WHAT YOU ARE ASKED TO DO
Repeat the listing in full. Nothing may be added or left out.

-- Start of INFORMATION SUPPLIED --

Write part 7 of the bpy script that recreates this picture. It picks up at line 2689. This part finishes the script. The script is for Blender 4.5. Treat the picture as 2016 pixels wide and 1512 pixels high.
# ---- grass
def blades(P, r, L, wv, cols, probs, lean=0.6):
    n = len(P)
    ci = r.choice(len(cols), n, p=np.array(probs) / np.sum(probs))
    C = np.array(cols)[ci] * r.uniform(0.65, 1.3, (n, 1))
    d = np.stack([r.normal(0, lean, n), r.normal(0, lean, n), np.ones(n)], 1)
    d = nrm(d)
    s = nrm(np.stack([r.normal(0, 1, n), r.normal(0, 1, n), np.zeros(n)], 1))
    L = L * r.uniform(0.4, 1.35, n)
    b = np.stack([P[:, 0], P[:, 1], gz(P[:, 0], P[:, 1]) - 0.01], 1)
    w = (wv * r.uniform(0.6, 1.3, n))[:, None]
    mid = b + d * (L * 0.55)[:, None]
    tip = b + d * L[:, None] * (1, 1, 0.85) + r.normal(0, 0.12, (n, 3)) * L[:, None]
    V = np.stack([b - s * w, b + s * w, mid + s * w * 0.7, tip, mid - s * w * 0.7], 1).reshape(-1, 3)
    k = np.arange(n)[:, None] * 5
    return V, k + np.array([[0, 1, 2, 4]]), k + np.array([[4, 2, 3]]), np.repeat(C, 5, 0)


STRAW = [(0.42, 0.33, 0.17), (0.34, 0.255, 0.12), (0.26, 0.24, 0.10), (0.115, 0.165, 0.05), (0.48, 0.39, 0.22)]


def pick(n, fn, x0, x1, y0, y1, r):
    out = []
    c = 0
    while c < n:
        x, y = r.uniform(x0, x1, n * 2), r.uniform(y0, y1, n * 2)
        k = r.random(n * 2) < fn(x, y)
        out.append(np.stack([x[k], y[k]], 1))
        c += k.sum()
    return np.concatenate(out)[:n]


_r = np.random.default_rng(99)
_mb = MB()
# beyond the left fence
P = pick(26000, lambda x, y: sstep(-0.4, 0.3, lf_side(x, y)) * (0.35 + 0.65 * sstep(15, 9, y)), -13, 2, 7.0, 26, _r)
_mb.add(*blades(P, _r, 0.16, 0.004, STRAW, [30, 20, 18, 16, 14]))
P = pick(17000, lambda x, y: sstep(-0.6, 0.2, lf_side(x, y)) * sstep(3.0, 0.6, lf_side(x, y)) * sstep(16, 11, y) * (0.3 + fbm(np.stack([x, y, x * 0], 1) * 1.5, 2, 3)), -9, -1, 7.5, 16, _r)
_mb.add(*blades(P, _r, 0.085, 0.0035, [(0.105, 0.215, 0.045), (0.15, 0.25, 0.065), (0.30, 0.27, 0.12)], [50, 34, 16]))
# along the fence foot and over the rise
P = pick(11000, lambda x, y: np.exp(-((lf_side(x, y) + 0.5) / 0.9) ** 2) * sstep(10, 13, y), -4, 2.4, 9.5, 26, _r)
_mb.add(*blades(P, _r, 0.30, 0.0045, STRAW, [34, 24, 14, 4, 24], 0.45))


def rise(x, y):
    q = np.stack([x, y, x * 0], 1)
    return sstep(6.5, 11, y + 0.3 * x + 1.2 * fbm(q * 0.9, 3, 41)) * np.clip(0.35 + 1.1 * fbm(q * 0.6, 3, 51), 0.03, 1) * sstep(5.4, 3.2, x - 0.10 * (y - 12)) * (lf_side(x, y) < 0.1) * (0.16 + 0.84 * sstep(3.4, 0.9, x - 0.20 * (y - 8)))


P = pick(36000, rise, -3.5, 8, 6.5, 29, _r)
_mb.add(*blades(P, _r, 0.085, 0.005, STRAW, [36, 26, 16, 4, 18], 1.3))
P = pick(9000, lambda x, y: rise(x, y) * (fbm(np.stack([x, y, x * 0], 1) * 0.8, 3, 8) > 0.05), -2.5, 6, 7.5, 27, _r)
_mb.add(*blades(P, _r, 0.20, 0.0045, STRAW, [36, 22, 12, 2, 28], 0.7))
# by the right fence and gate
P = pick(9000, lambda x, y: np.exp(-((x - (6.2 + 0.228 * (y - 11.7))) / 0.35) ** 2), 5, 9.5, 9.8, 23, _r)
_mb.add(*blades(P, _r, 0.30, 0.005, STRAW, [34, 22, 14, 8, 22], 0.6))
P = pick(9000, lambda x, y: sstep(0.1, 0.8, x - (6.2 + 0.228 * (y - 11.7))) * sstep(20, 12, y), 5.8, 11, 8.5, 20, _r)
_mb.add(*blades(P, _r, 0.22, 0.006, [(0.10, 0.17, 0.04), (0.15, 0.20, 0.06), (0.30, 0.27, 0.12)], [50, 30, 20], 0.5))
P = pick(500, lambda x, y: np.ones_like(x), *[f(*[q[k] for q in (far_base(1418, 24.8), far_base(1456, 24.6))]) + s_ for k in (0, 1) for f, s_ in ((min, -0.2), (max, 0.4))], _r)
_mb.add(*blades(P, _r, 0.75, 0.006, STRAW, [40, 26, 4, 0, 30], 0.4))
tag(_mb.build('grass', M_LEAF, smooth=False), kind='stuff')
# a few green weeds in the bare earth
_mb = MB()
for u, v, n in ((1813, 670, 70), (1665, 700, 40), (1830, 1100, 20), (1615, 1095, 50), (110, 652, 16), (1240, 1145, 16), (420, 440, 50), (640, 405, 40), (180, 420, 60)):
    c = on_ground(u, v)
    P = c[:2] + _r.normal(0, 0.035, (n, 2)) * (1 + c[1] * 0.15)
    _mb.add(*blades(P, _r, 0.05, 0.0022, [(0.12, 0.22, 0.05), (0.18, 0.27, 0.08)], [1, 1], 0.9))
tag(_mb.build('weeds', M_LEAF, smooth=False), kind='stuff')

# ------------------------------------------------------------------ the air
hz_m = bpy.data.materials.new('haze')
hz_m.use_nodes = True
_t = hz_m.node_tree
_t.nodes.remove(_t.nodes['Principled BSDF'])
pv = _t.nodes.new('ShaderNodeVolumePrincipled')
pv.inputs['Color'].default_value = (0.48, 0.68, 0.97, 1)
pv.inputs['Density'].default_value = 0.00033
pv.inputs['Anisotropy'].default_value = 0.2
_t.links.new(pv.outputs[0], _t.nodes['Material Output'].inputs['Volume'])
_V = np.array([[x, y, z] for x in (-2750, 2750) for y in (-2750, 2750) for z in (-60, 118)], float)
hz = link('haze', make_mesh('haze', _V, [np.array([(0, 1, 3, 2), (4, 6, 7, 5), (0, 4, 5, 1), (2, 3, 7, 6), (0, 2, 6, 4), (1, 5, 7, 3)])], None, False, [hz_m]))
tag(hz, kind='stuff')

-- End of INFORMATION SUPPLIED --

EXPECTED OUTPUT
Write part 7 of the bpy script that recreates this picture. It picks up at line 2689. This part finishes the script. The script is for Blender 4.5. Treat the picture as 2016 pixels wide and 1512 pixels high.
# ---- grass
def blades(P, r, L, wv, cols, probs, lean=0.6):
    n = len(P)
    ci = r.choice(len(cols), n, p=np.array(probs) / np.sum(probs))
    C = np.array(cols)[ci] * r.uniform(0.65, 1.3, (n, 1))
    d = np.stack([r.normal(0, lean, n), r.normal(0, lean, n), np.ones(n)], 1)
    d = nrm(d)
    s = nrm(np.stack([r.normal(0, 1, n), r.normal(0, 1, n), np.zeros(n)], 1))
    L = L * r.uniform(0.4, 1.35, n)
    b = np.stack([P[:, 0], P[:, 1], gz(P[:, 0], P[:, 1]) - 0.01], 1)
    w = (wv * r.uniform(0.6, 1.3, n))[:, None]
    mid = b + d * (L * 0.55)[:, None]
    tip = b + d * L[:, None] * (1, 1, 0.85) + r.normal(0, 0.12, (n, 3)) * L[:, None]
    V = np.stack([b - s * w, b + s * w, mid + s * w * 0.7, tip, mid - s * w * 0.7], 1).reshape(-1, 3)
    k = np.arange(n)[:, None] * 5
    return V, k + np.array([[0, 1, 2, 4]]), k + np.array([[4, 2, 3]]), np.repeat(C, 5, 0)


STRAW = [(0.42, 0.33, 0.17), (0.34, 0.255, 0.12), (0.26, 0.24, 0.10), (0.115, 0.165, 0.05), (0.48, 0.39, 0.22)]


def pick(n, fn, x0, x1, y0, y1, r):
    out = []
    c = 0
    while c < n:
        x, y = r.uniform(x0, x1, n * 2), r.uniform(y0, y1, n * 2)
        k = r.random(n * 2) < fn(x, y)
        out.append(np.stack([x[k], y[k]], 1))
        c += k.sum()
    return np.concatenate(out)[:n]


_r = np.random.default_rng(99)
_mb = MB()
# beyond the left fence
P = pick(26000, lambda x, y: sstep(-0.4, 0.3, lf_side(x, y)) * (0.35 + 0.65 * sstep(15, 9, y)), -13, 2, 7.0, 26, _r)
_mb.add(*blades(P, _r, 0.16, 0.004, STRAW, [30, 20, 18, 16, 14]))
P = pick(17000, lambda x, y: sstep(-0.6, 0.2, lf_side(x, y)) * sstep(3.0, 0.6, lf_side(x, y)) * sstep(16, 11, y) * (0.3 + fbm(np.stack([x, y, x * 0], 1) * 1.5, 2, 3)), -9, -1, 7.5, 16, _r)
_mb.add(*blades(P, _r, 0.085, 0.0035, [(0.105, 0.215, 0.045), (0.15, 0.25, 0.065), (0.30, 0.27, 0.12)], [50, 34, 16]))
# along the fence foot and over the rise
P = pick(11000, lambda x, y: np.exp(-((lf_side(x, y) + 0.5) / 0.9) ** 2) * sstep(10, 13, y), -4, 2.4, 9.5, 26, _r)
_mb.add(*blades(P, _r, 0.30, 0.0045, STRAW, [34, 24, 14, 4, 24], 0.45))


def rise(x, y):
    q = np.stack([x, y, x * 0], 1)
    return sstep(6.5, 11, y + 0.3 * x + 1.2 * fbm(q * 0.9, 3, 41)) * np.clip(0.35 + 1.1 * fbm(q * 0.6, 3, 51), 0.03, 1) * sstep(5.4, 3.2, x - 0.10 * (y - 12)) * (lf_side(x, y) < 0.1) * (0.16 + 0.84 * sstep(3.4, 0.9, x - 0.20 * (y - 8)))


P = pick(36000, rise, -3.5, 8, 6.5, 29, _r)
_mb.add(*blades(P, _r, 0.085, 0.005, STRAW, [36, 26, 16, 4, 18], 1.3))
P = pick(9000, lambda x, y: rise(x, y) * (fbm(np.stack([x, y, x * 0], 1) * 0.8, 3, 8) > 0.05), -2.5, 6, 7.5, 27, _r)
_mb.add(*blades(P, _r, 0.20, 0.0045, STRAW, [36, 22, 12, 2, 28], 0.7))
# by the right fence and gate
P = pick(9000, lambda x, y: np.exp(-((x - (6.2 + 0.228 * (y - 11.7))) / 0.35) ** 2), 5, 9.5, 9.8, 23, _r)
_mb.add(*blades(P, _r, 0.30, 0.005, STRAW, [34, 22, 14, 8, 22], 0.6))
P = pick(9000, lambda x, y: sstep(0.1, 0.8, x - (6.2 + 0.228 * (y - 11.7))) * sstep(20, 12, y), 5.8, 11, 8.5, 20, _r)
_mb.add(*blades(P, _r, 0.22, 0.006, [(0.10, 0.17, 0.04), (0.15, 0.20, 0.06), (0.30, 0.27, 0.12)], [50, 30, 20], 0.5))
P = pick(500, lambda x, y: np.ones_like(x), *[f(*[q[k] for q in (far_base(1418, 24.8), far_base(1456, 24.6))]) + s_ for k in (0, 1) for f, s_ in ((min, -0.2), (max, 0.4))], _r)
_mb.add(*blades(P, _r, 0.75, 0.006, STRAW, [40, 26, 4, 0, 30], 0.4))
tag(_mb.build('grass', M_LEAF, smooth=False), kind='stuff')
# a few green weeds in the bare earth
_mb = MB()
for u, v, n in ((1813, 670, 70), (1665, 700, 40), (1830, 1100, 20), (1615, 1095, 50), (110, 652, 16), (1240, 1145, 16), (420, 440, 50), (640, 405, 40), (180, 420, 60)):
    c = on_ground(u, v)
    P = c[:2] + _r.normal(0, 0.035, (n, 2)) * (1 + c[1] * 0.15)
    _mb.add(*blades(P, _r, 0.05, 0.0022, [(0.12, 0.22, 0.05), (0.18, 0.27, 0.08)], [1, 1], 0.9))
tag(_mb.build('weeds', M_LEAF, smooth=False), kind='stuff')

# ------------------------------------------------------------------ the air
hz_m = bpy.data.materials.new('haze')
hz_m.use_nodes = True
_t = hz_m.node_tree
_t.nodes.remove(_t.nodes['Principled BSDF'])
pv = _t.nodes.new('ShaderNodeVolumePrincipled')
pv.inputs['Color'].default_value = (0.48, 0.68, 0.97, 1)
pv.inputs['Density'].default_value = 0.00033
pv.inputs['Anisotropy'].default_value = 0.2
_t.links.new(pv.outputs[0], _t.nodes['Material Output'].inputs['Volume'])
_V = np.array([[x, y, z] for x in (-2750, 2750) for y in (-2750, 2750) for z in (-60, 118)], float)
hz = link('haze', make_mesh('haze', _V, [np.array([(0, 1, 3, 2), (4, 6, 7, 5), (0, 4, 5, 1), (2, 3, 7, 6), (0, 2, 6, 4), (1, 5, 7, 3)])], None, False, [hz_m]))
tag(hz, kind='stuff')